Albert Skira, a slight, sandy-haired Swiss, has spent half of his 45 years making such museums pay. His 46-volume Les Tresbrs de la Peinture Franc,aise has sold a total of 1,000,000 copies in France and Switzerland alone. Last week Skira was on a flying visit to his new Manhattan office to push U.S. sales of such other works as The History of Modern Painting, of which two volumes, at $12.50 each, have already been published. By week's end he had hopped back to Geneva to finish preparations for Volume III.

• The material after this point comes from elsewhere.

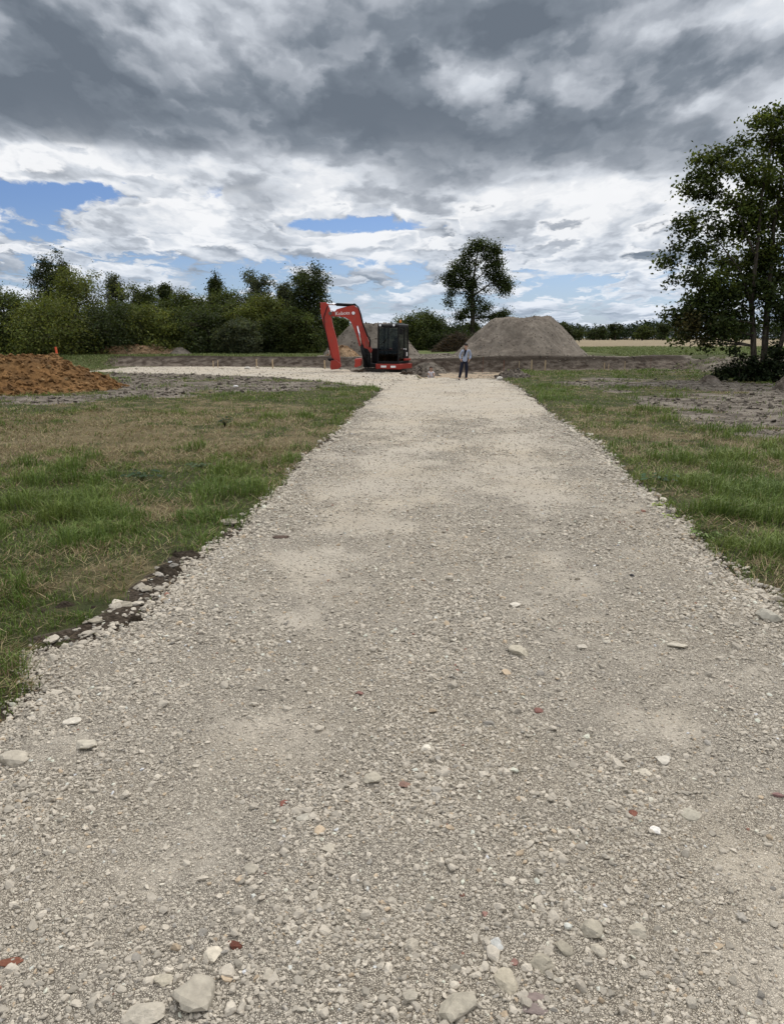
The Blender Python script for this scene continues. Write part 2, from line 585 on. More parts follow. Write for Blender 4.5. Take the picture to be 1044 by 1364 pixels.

According to Alexander Malitsky, head of Brentano's art-book department, the History is "creating a big revolution in the publishing business. Many of the art books full of color plates nowadays are just fireworks--full of color, yes, but bad color. These books are very, very fine." To make them fine, Perfectionist Skira himself picks the paintings to be reproduced, decides the layout of each page, assigns the accompanying texts to authoritative critics, and carefully supervise's every step of the printing.
Skira bought his first art work, a Picasso gouache, at 16, and paid for it in $2 monthly installments over a year and a half. At 25 he left Geneva for Paris, carrying a suitcaseful of secondhand art books to sell and cherishing a fond hope that Picasso might be persuaded to illustrate a book for him. After a year in Paris he at last met his idol and made his proposition. "That will cost you $1,250 an engraving," said Picasso, and turned away. Pale but firm, Skira replied, "I'll want 30 of them." They decided to make the book Ovid's Metamorphoses. Skira borrowed part of the money, jubilantly sent announcements to booksellers throughout Europe asking for orders, and received only one, for a single copy.
But copy by copy the book began to sell, and Skira was able to follow it with Mallarme's Poems illustrated by Matisse. Today the best copies of both are collector's items valued at $2,500, and Skira no longer has to borrow money to publish what he pleases. The field, he says happily, is inexhaustible, "for the more people know about art the more they want to know."